When we next get a turn, we feel like we reprieve ourselves with our rendition of Total Eclipse of the Heart, but it’s probably only better because the crowd are singing over us this time – a genius strategy on their part. We admit defeat…
And meanwhile, the Canadians just keep belting out the hits, the tearjerkers, the all-American classics about axe murderers and serial killers and ill-fated love and heartbreak and deception, until by the end we’re all waving our hands in the air as we sing along with a 75-year-old kween crooning Nights in White Satin with the full force of someone whose whole life history is encapsulated by these lyrics of unrequited love. Some of us are welling up; well, I know I am (menopausal, mucho?).
Our karaoke career had already seen us perform at an (unofficial) gay bar in Penang, with both Asian and Western classics, a Korean party at Ham Yard Hotel in Covent Garden, a random night at the infamous Gerry’s Bar in Soho, and in Manchester’s Chinatown. However terrible the racket we make, and there have been some literal howlers, it’s always proven a great way to make new friends and take the pulse of a city.
And karaoke is also the ultimate leveller. No matter how good or bad you are, nobody cares. It’s all part of the fun. In Manchester’s dark and sweaty basement Vina, for instance, we performed a truly dire version of Spandau Ballet’s Gold and a slightly less horrific one of West End Girls amidst a motley crowd of blow-ins: students, office workers, rockers and pin-up girls, K-pop boys, and even a couple on their very first date. Some were awesome, some were terrible, but we all had an absolutely brilliant time with strangers who fast became mates.
And we are getting better, slowly. Or at least we think we are. Our career highlight came this year at the really very marvellous Monster Ronson’s Ichiban Karaoke in Berlin’s hip Friedrichshain, where – where after watching a new friend Elissa perform a kickass tribute to Tina Turner, who’d died the previous week, and a cross-dresser sing a heart-rending take on Hey Jude – we were delighted to get our first chance to sing with a live band.
This time we picked the Fleetwood Mac banger Go Your Own Way - another dangerous choice, given that Tracey barely knew it.

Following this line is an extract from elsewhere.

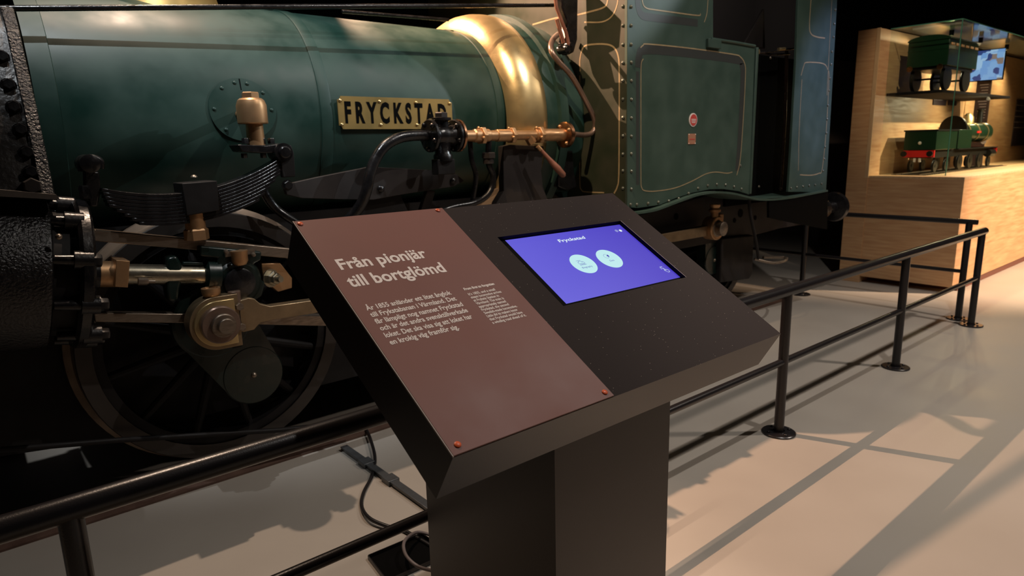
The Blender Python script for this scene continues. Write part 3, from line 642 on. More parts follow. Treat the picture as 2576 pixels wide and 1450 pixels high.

But fuelled by peppermint schnapps and Negronis and swagger, we gave it all we had in the way only heartbroken, divorcing, tipsy fifty-somethings can give a song all about a romantic breakup.
And the packed crowd lapped it up. As I thrust my mike-stand around and Tracey prowled the stage like a voracious cougar, a line of young dungaree-clad lesbians stretched their hands up at us like adoring groupies, eyes all puppy-like. And after we’d taken our bows and were fighting our way out through the crowd, we were high-fived and brought rounds of drinks by all and sundry.
For a brief time, I was Stevie Nicks – and in the words of the great songwriter George Gershwin, ‘You Can’t Take That Away From Me’. Not least because, with no video evidence of this particular show, we’ll never know just how bad we really were.